Meath have not beaten Dublin since the 2010 Leinster SFC semi-final, and in the eight championship meetings since, the Dubs have won by an average of 11.5 points per game.

In total – including National League and O’Byrne Cup/Shield – there have been 13 meetings between the counties since 2010 with Dublin winning on every occasion. The closest Meath came was a penalty shootout defeat in an O’Byrne Cup semi-final five years ago.

There isn’t a single player on the current Meath panel who knows what it feels like to beat Dublin at senior level. The rivalry survives only in memory. Granted, many of Colm O’Rourke’s squad are young and he can only hope the scars of the recent past do not continue to fester within the dressingroom.

From the Meath team which suffered a 13-point Leinster SFC semi-final defeat to Dublin two years ago (the fourth heaviest since 2010 – there were two 16-point losses and also a record 21-point defeat), only five started against Longford last Sunday.

From the Meath team which lost to Dublin in the league last March, only six started in the win over Longford. One of O’Rourke’s first utterances when he became Meath manager in July 2022 was to verbalise something many in the county had grown too sheepish to admit.

“Ultimately we have to beat Dublin,” O’Rourke told The Meath Chronicle. “That was the measurement of Meath when I was playing and that hasn’t changed.”

His comments were clearly aspirational and came with a big dollop of wishful thinking, but all politics are local and O’Rourke was merely preaching to his beleaguered electorate.

Prior to 2010, you have to go back to 2001 to find a championship victory for Meath over the Dubs. Dublin’s complete dominance has become a straitjacket for Meath football.

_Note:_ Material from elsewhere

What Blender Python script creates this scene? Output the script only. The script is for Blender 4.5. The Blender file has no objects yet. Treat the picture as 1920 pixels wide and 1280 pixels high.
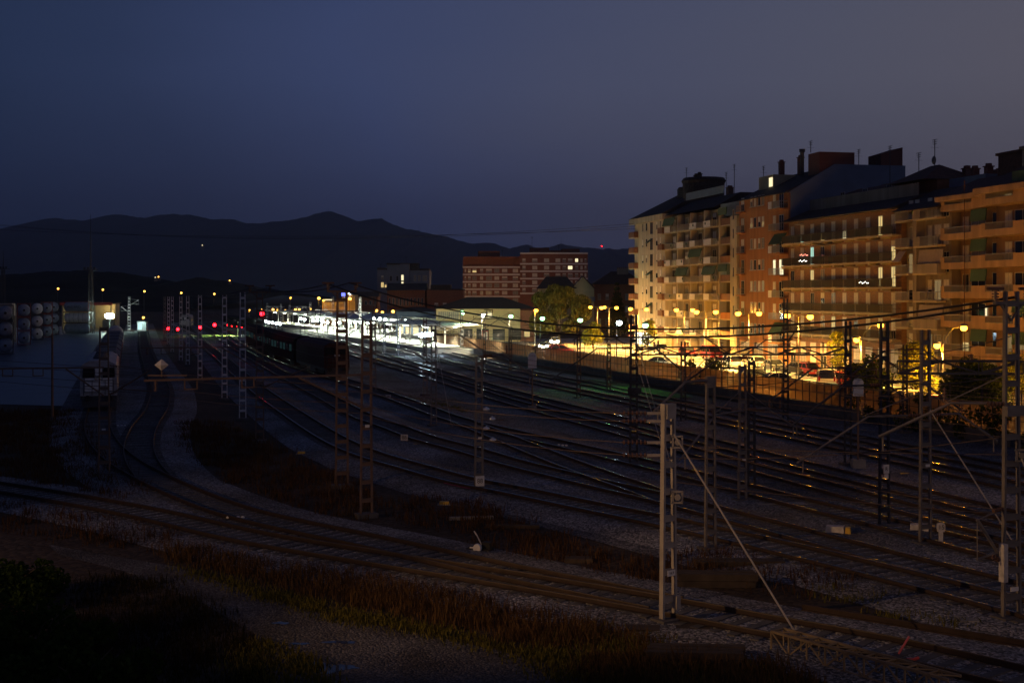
import bpy, bmesh, math, random
from mathutils import Vector, Matrix
random.seed(7)
R = math.radians
F, H, CX, HY = 2400.0, 9.6, 960.0, 552.0      # focal length in photo pixels, eye height, centre column, horizon row
sc = bpy.context.scene
COL = sc.collection

def lin(r, g, b):
    f = lambda c: (c/255/12.92) if c/255 <= .04045 else ((c/255+.055)/1.055)**2.4
    return (f(r), f(g), f(b), 1)
def G(px, py, z=0.0):                          # ground point seen at a photo pixel
    s = (py-HY)/(H-z)
    return Vector(((px-CX)/s, F/s, z))
def W(px, py, s):                              # point at scale s (pixels per metre)
    return Vector(((px-CX)/s, F/s, H-(py-HY)/s))

# ---------------------------------------------------------------- materials
def mat(name, col, rough=.75, metal=0.0, var=.25, vscale=3.0, bump=0.0, bscale=20.0, emit=None, estr=0.0, spec=.4, detail=4, streak=False):
    m = bpy.data.materials.new(name); m.use_nodes = True
    nt = m.node_tree; N = nt.nodes; b = N['Principled BSDF']
    b.inputs['Roughness'].default_value = rough; b.inputs['Metallic'].default_value = metal
    b.inputs['Specular IOR Level'].default_value = spec
    c = tuple(col[:3])
    if var > 0:
        tc = N.new('ShaderNodeTexCoord'); no = N.new('ShaderNodeTexNoise')
        no.inputs['Scale'].default_value = vscale; no.inputs['Detail'].default_value = detail
        nt.links.new(tc.outputs['Object'], no.inputs['Vector'])
        if streak:
            mpp = N.new('ShaderNodeMapping'); mpp.inputs['Scale'].default_value = (1.6, 1.6, .16); nt.links.new(tc.outputs['Object'], mpp.inputs['Vector']); nt.links.new(mpp.outputs[0], no.inputs['Vector'])
        rp = N.new('ShaderNodeValToRGB')
        rp.color_ramp.elements[0].position = .3; rp.color_ramp.elements[1].position = .72
        rp.color_ramp.elements[0].color = tuple(x*(1-var) for x in c)+(1,)
        rp.color_ramp.elements[1].color = tuple(min(1, x*(1+var)) for x in c)+(1,)
        nt.links.new(no.outputs['Fac'], rp.inputs['Fac']); nt.links.new(rp.outputs['Color'], b.inputs['Base Color'])
        if bump > 0:
            n2 = N.new('ShaderNodeTexNoise'); n2.inputs['Scale'].default_value = bscale
            nt.links.new(tc.outputs['Object'], n2.inputs['Vector'])
            bp = N.new('ShaderNodeBump'); bp.inputs['Strength'].default_value = bump; bp.inputs['Distance'].default_value = .05
            nt.links.new(n2.outputs['Fac'], bp.inputs['Height']); nt.links.new(bp.outputs['Normal'], b.inputs['Normal'])
    else:
        b.inputs['Base Color'].default_value = c+(1,)
    if emit is not None:
        b.inputs['Emission Color'].default_value = tuple(emit[:3])+(1,); b.inputs['Emission Strength'].default_value = estr
    return m
def glow(name, col, strength):
    m = bpy.data.materials.new(name); m.use_nodes = True
    nt = m.node_tree; nt.nodes.clear()
    o = nt.nodes.new('ShaderNodeOutputMaterial'); e = nt.nodes.new('ShaderNodeEmission')
    e.inputs['Color'].default_value = tuple(col[:3])+(1,); e.inputs['Strength'].default_value = strength
    nt.links.new(e.outputs[0], o.inputs[0]); return m
def gravel_mat(name, c1, c2, c3, scale, big=.15):
    m = bpy.data.materials.new(name); m.use_nodes = True
    nt = m.node_tree; N = nt.nodes; L = nt.links; b = N['Principled BSDF']
    b.inputs['Roughness'].default_value = .9; b.inputs['Specular IOR Level'].default_value = .25
    g = N.new('ShaderNodeNewGeometry'); v = N.new('ShaderNodeTexVoronoi'); v.inputs['Scale'].default_value = scale
    L.new(g.outputs['Position'], v.inputs['Vector'])
    sp = N.new('ShaderNodeSeparateColor'); L.new(v.outputs['Color'], sp.inputs[0])
    rp = N.new('ShaderNodeValToRGB'); e = rp.color_ramp.elements
    e[0].color = tuple(c1)+(1,); e[1].color = tuple(c3)+(1,); x = e.new(.55); x.color = tuple(c2)+(1,)
    L.new(sp.outputs[0], rp.inputs['Fac'])
    n = N.new('ShaderNodeTexNoise'); n.inputs['Scale'].default_value = big; n.inputs['Detail'].default_value = 6; n.inputs['Roughness'].default_value = .65
    L.new(g.outputs['Position'], n.inputs['Vector'])
    r2 = N.new('ShaderNodeValToRGB'); r2.color_ramp.elements[0].position = .35; r2.color_ramp.elements[1].position = .65
    r2.color_ramp.elements[0].color = (.5, .45, .4, 1); r2.color_ramp.elements[1].color = (1.1, 1.1, 1.12, 1)
    L.new(n.outputs['Fac'], r2.inputs['Fac'])
    mx = N.new('ShaderNodeMix'); mx.data_type = 'RGBA'; mx.blend_type = 'MULTIPLY'; mx.inputs[0].default_value = 1
    L.new(rp.outputs['Color'], mx.inputs[6]); L.new(r2.outputs['Color'], mx.inputs[7]); L.new(mx.outputs[2], b.inputs['Base Color'])
    bp = N.new('ShaderNodeBump'); bp.inputs['Strength'].default_value = .9; bp.inputs['Distance'].default_value = .05; bp.invert = True
    L.new(v.outputs['Distance'], bp.inputs['Height']); L.new(bp.outputs['Normal'], b.inputs['Normal'])
    return m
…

All the old chestnuts about Dublin’s advantages – finances, population and so on – are relevant in any discussion on the matter, but none should absolve Meath of its blame in disappearing from the stage for much of the last 25 years.

Next Sunday will be O’Rourke’s first championship meeting with Dublin since taking charge of Meath. But Farrell’s men handed the Royals a chastening 11-point defeat when the sides met in the league last March.

So, it was interesting that in the minutes after beating Longford last Sunday, O’Rourke was remaining bullish about the latest episode.

“That’s what defines you as a man, as a footballer, as a warrior in Meath, is to be able to go to Croke Park and beat Dublin, take them on toe to toe,” he said.

O’Rourke remained on message when he spoke to RTÉ's Seán Perry too, dipping into his Latin back catalogue – as he has become accustomed to doing so during some post-match interviews.

“For the last 20 years we’ve been going to Croke Park and getting hammered by Dublin, not just beaten,” said O’Rourke.

“We’ve been like a barking dog with them and not landing any blows. You Seán, as a classical scholar, would know ‘lupus non timet canem latrantem’ [A wolf is not afraid of a barking dog], so you could translate that and you’ll know how I feel about Dublin.

“On our side we’ve been doing a lot of barking but no biting when it came to Dublin for a long, long time, so I’m hoping we’ll do a bit better this time.”

Moments later, just metres down the same corridor, Longford manager Paddy Christie was asked what he thought of Meath’s chances going to Croke Park next Sunday.

“If I’m being honest, I think they will threaten up front but I can see difficulty in their backline in that the Dublin forwards are going to get a lot of ball and I’d imagine they’ll put a major squeeze on the kickout as well,” he said.

“I can just see problems there, if you go short you are going to get squeezed very intensely and if you go long you are kicking to the likes of Brian Fenton, so it’s going to be a difficult task for them.”

Christie proceeded to talk up O’Rourke’s presence on the sideline and Meath’s tradition, but Meath’s tradition hasn’t counted for anything against Dublin for years now. Few believe the Royals will even make a dent on Dublin next Sunday.

It’s a dead derby. But while the might of one county has killed it, the responsibility of bringing it back to life sits firmly on the shoulders of the other.